Sunita Prasad Speaks

Countless fans have been awaiting the return of Twin Peaks over the past two and a half decades, but Michelle Levy is the only one who has spent years actively Searching for Agent Cooper. And she has found him -in flashes. At moments when his turns of phrase seem to resonate most, such as Occupy Wall Street, or in places so strangely beautiful as the Gowanus Canal or Coney Island, she has glimpsed him. But only for a flickering moment. Just long enough to snap a photograph, and he’s gone.

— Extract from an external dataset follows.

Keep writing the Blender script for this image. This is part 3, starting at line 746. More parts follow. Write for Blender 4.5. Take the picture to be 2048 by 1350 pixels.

I think a lot of us have wondered idly after an episode what we might say over a cup of coffee and a slice of pie with Agent Dale Cooper. But Michelle Levy is the person who actually has something urgent to say to him upon his return. Something she has been preparing to say through years of elegant and transporting performance art. Something only she has been able to sense all these years. Something that I suspect you will find very soon on a page in your writers’ room and recognize immediately as the words you’ve been searching for. You may wonder: whose words are these? Who is meant to deliver them to Cooper on Twin Peaks? Michelle Levy. That’s who.

-Sunita Prasad
artist and filmmaker
NYC

Jillian Steinhauer Speaks

Dear Mr. Lynch and Mr. MacLachlan,

Agent Cooper’s quest for Bob is endless, even if Bob lives inside him. Michelle Levy’s quest for Agent Cooper is similarly endless–she cannot rest until she comes face to face with him himself. She searches for all of us.

It is, on the surface, a strange coincidence that Michelle performed a story about her search for Agent Cooper on the day the return of Twin Peaks was announced. But in fact, it isn’t that strange, is it? Much stranger things have happened in Twin Peaks. And perhaps, as with those incidents, what it is is actually a symbol. And the only way to decipher it is to bring Michelle to the show.

This may all seem like a gimmick or ploy to get a crazed fan onto a highly beloved show. Understandable. But think hard about this. As you know and I know, as anyone who understands Twin Peaks knows, the owls are never what they seem.